Saturday, August 4, 2012

Idiom and Translation in Christian Music


The question of musical style or idiom for Christian worship can be a complicated issue. Within the same culture there can be a variety of musical expressions, some of which are less suited for use in worship than others. In any culture, including that of the West, music that fails to convey the distinctive difference between biblical faith and prevailing values can be counter-productive when used during worship.

For example, Christian faith sees God as Creator acting through history to bring about the redemption of his people whom he loves. Music that is only cyclical — repetitive, not beginning and ending but going nowhere, such as New Age — runs counter to the biblical principal that history and events have a purpose and goal in God’s redemptive plan. Or music that is consistently harsh, dissonant and disjointed, as with some contemporary types both popular and symphonic, can be taken as a statement that the universe, and human life, are meaningless. Such music is a denial of the biblical perspective, which sees a coherent and purposeful universe created by divine intelligence.

Some music from other cultures seems to be of the repetitive sort — not progressing from beginning to ending as we know them from “classical” music — and I wonder what message this conveys about biblical faith. On the other hand, we don’t know much about Israelite or early Christian music. It was probably closer to traditional African or Asiatic music than to the modern Western idiom. As I said, it's a complicated issue.

There is something to be said for having Christian music, anywhere, different from what is heard in the streets or popular media. The holy God, Scripture is clear, is “set apart” from the profane; the true sense of his presence partakes of the “numinous,” or a mysterious otherness. Music that is just like what people hear on the radio or download to their iPods cannot convey this transcendent mystery. Worship music needs to bear a certain “exalted” quality, especially where it is directly addressed to the Lord — as far more of it should be. Some types of music just cannot bring across this sense of exaltation and mystery. For that reason I feel that popular Hispanic or American country music, to mention just a few examples, are inadequate media for Christian worship.

I had an experience once of “translation” in 1998 when I was invited to teach a class on the Psalms in a seminary in Croatia (my nephew was acting dean). As part of my course I wanted the students to sing some Psalms, so obtained a New Testament and Psalms in Croatian. I studied the language some and got so I could handle a little of it, and attempted to match the words to various styles of psalmody such as chant, Geneva or English psalter, or psalm-paraphrase hymn. The biggest challenge was to set Croatian words to contemporary choruses.
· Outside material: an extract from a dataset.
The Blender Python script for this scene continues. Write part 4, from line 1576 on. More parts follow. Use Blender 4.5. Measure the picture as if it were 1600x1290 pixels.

My effort wasn’t very successful for various reasons. Not knowing the language well enough, I don’t think I adequately matched the speech accents with the musical stress points. And I tried doing the chorus “The Lord Reigns” (Psalm 97) as a Croatian text with local help from a woman from Serbia, since Serbian is supposedly the same language. It turned out that “The Lord reigns,” for which I had Gospodin caruje, was a Serbian way of saying it while the Croatians said Gospodin kraluje. The best work was done when I invited students in the class to make their own contemporary Psalm settings.

I also visited a few Croatian Reformed churches in the area (eastern Croatia, near Osijek) and discovered that they sang only Psalms. They sang in Hungarian, since the Reformed had been ethnic Hungarians, though in their daily speech they used Croatian. And except in one new church plant where the pastor was young and “on fire,” they sang laboriously slow, dead settings of the Psalms. No wonder these congregations were down to a handful of older people.